Part I: The City of Dis or “The Ship of Fools” - Synopsis by Louis Andriessen
It opens with a psalm text in Latin introducing Das Narrenschiff, followed by the sixteenth century recruitment text for the guild of the Blue Barge. Anyone indulging in throwing dice, dancing and capering with pretty women is welcome. “With such folk the Barge is loaded.” Then Beatrice appears. She tells (in Italian) about her request for Virgil to help Dante on his expedition through the afterlife. There are some men in a boat on their way to Dis, the burning city in Hell. On the roof of the flaming towers they see screaming furies. Near the end someone walks on the water. Dante concludes the first act with the words: “I was certain that she was sent from heaven”.

Part I: The City of Dis or "The Ship of Fools" - Synopsis by Hal Hartley
The Terrifying Orchestra of the 21st century, also known as "The Guild", play their music on the streets of Amsterdam. They finish for the day, divide up the money, and go to their favorite bar, the Ship of Fools, where Lucifer, a local businessman with failed political ambitions, witnesses everything. Meanwhile, two young social activists from the suburbs, Maria and Lucia, arrive in town to hand out political pamphlets during the visit to the city of a famous public figure - Beatrice. Dante, a lady television journalist from Italy, is preparing her on-camera report of this important event. Maria is saddened to see her friend Lucia seduced by the young, tattooed, horn player, Farfarello, and taken to the Ship of Fools. At the bar, the Guild get drunk, dance, argue, fight, and try to make out with each other's wives and girlfriends. A ferocious fight breaks out between Calcabrina and Libbicocco.
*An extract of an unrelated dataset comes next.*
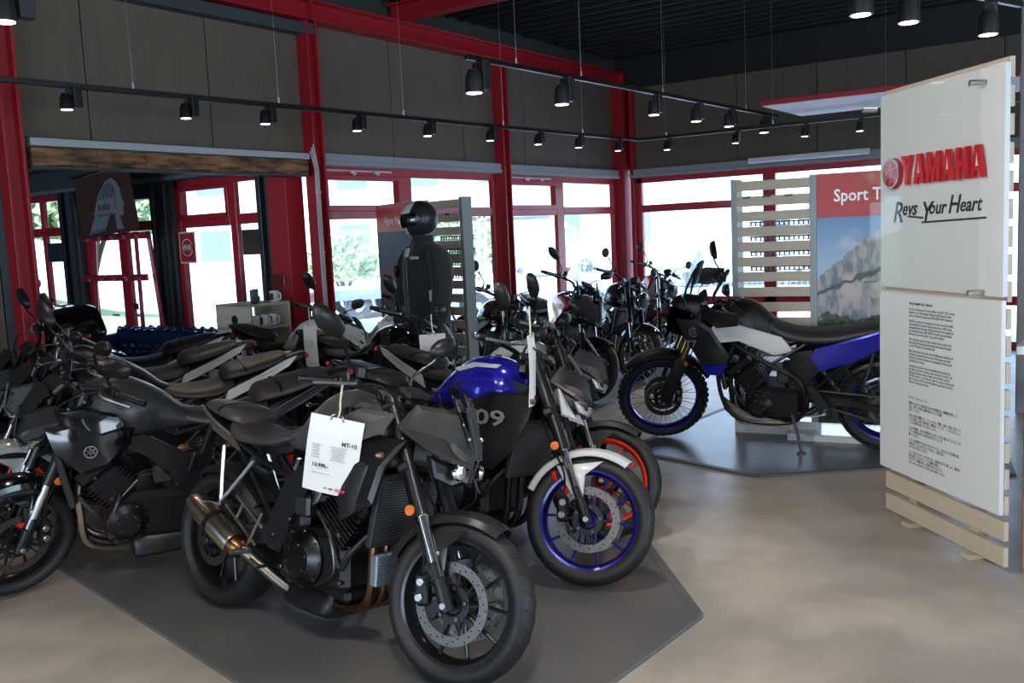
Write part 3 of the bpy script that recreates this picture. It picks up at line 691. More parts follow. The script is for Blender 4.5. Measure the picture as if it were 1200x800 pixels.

"La Commedia": Impossible Synchronization

Hartley and Andriessen offered two different synopses for "La Commedia". This fact contributes to the view of the opera as an impossible synchronization. Hartley wrote the synopisis of film, and Andriessen synopsis of musical dramaturgy. There is an ambivalence between characters of Dante's "Comedy" and their contemporary embodiments. For Andriessen, Lucifer is «the fallen angel, in part III and Cacciaguida, an angry thug with frightening opinions in part V», and for Hartley «An angry and resentful businessman with frustrated political ambitions”. For Andriessen, Dante is «at once the famous Italian poet of 14 century Florence on his journey through hell, purgatory and heaven as described in his Divine Comedy, as well as a TV News anchor woman reporting on current affairs across Europe», and for Hartley only «television news journalist from Italy”. For Andriessen Beatrice is «Dante’s true love and guide in heaven. But she is also "a popular statesperson of some sort», and for Hartley she is «a famous foreign public figure visiting Amsterdam”.
Significant characters of "La Commedia" are also members of the musical guild, symbolizing the institution of music, and its functioning in the flux of capital. With colorful Italian devils’ names, Andriessen and Hartley are parodying the tradition of senseless operatic plots. In Hartley's film central role is given to musical guild and their Amsterdam adventures. In Andriessen's interpretation there are direct references to the world of Dante's Comedy and Hyeronymus Bosch's paintings.